We are looking at the different interpretations of this text that come from the way the key words are emphasized. In the first blog we looked at, “why have you forsaken me?” and we contemplated the purposes of God. Here we will look at, “why have you forsaken me?” This is a question of the character of God. It is direct, stinging and personal. It skirts the universal, theoretical form of the question and goes right for the heart. It is you who have forsaken me, and that is the problem.
Perhaps Jesus could understand why the crowds turned against him. Perhaps he could reason why his disciples abandoned him and even why his beloved Peter would deny him. But not his heavenly father. That was a forsakenness so intensely personal and so horrific that it pulled this cry of dereliction from his chest. “Not you, not you, too?” we can hear Jesus cry.
For us this cry is a protest of lost trust and defeated faith. It comes when the pain is so intense that the very nature of the God we thought we knew as love and grace is called into question. And we have all been there at one time or another. It is truly a godforsaken place where evil seems victorious and our faith looks like so much simplistic, sentimental religiosity. We feel abandoned, betrayed, forgotten. What hurts is not just the suffering of the situation, but the sense that perhaps God is not who we conceived him to be. How do we know? How can we be sure? Is God in his hiddenness a different, less loving God than the revealed God we know in Jesus Christ? Is there a devious side of God that we see in these times so that when we do sense God’s loving presence we must cry out, “why did you forsake me?”
Again the answer lies solely in the only one who has a right to ask this intensely personal question of the nature of God. God’s own Son, the second person of the holy and eternal Trinity hangs on a cross for sins he did not commit, bears pain he did not deserve, and cries out to God with an accusing question he did not need to have answered. But we did! We needed to hear this question asked in all its intensity on our behalf. We needed to hear it because we are so often tempted to ask it. But we cannot ever again. For it has been asked for us and answered for us in Jesus Christ. On the cross Jesus bore that forsakenness that was rightfully ours, for which we would have place to make this cry for ourselves.
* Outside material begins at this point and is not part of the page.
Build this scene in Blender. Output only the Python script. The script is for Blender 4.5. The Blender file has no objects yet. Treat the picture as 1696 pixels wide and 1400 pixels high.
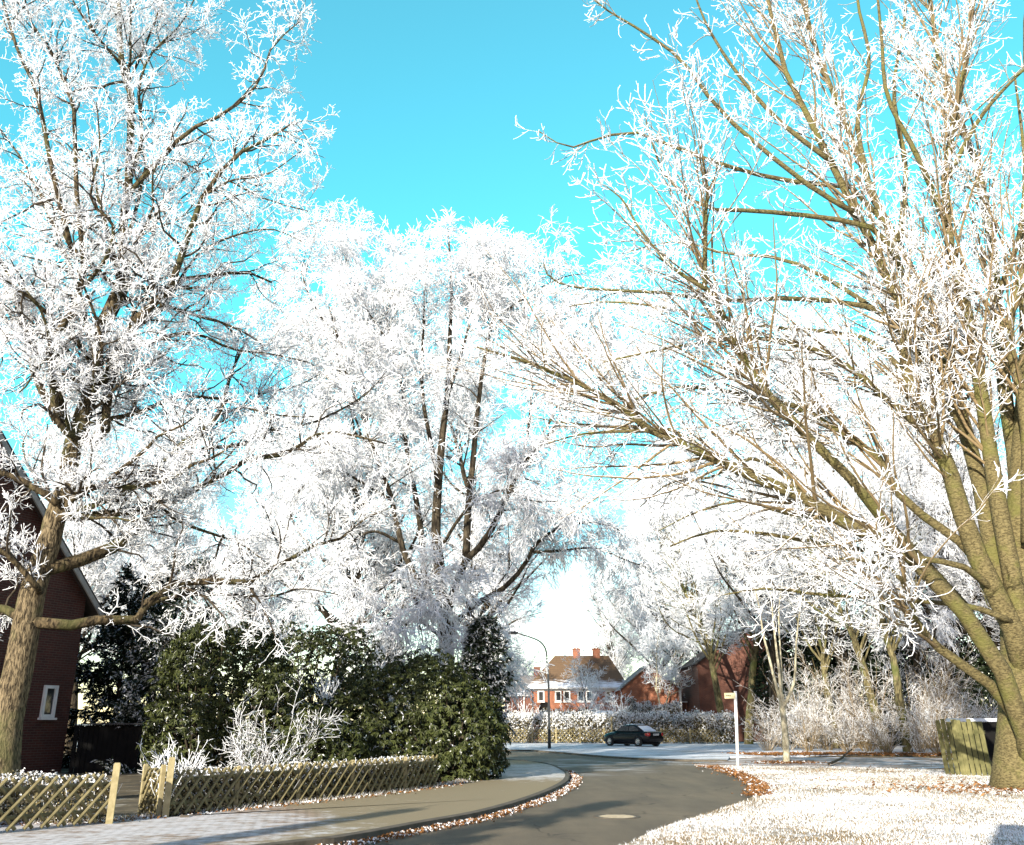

And he has taken it from us.
We will never know the forsakenness of God again. We cannot. It is impossible. We can only know that God in Christ is our God, for us in every way and always seeking our good. Even in his hiddenness, he is the “lover of our souls.” This we know for sure from our vantage point at the foot of the cross.
“Gracious and most holy God, this Lenten season let me hear again from this cross the words that are for me eternal life. Speak to me, Lord, through Scripture, music, preaching and devotion that I may know you more intimately than I ever have before. In this time of trial, bring me even closer to you. For I love you and I give myself anew to you today. I believe that you will never forsake me. Help my unbelief. In Jesus’ precious and holy name, Amen.”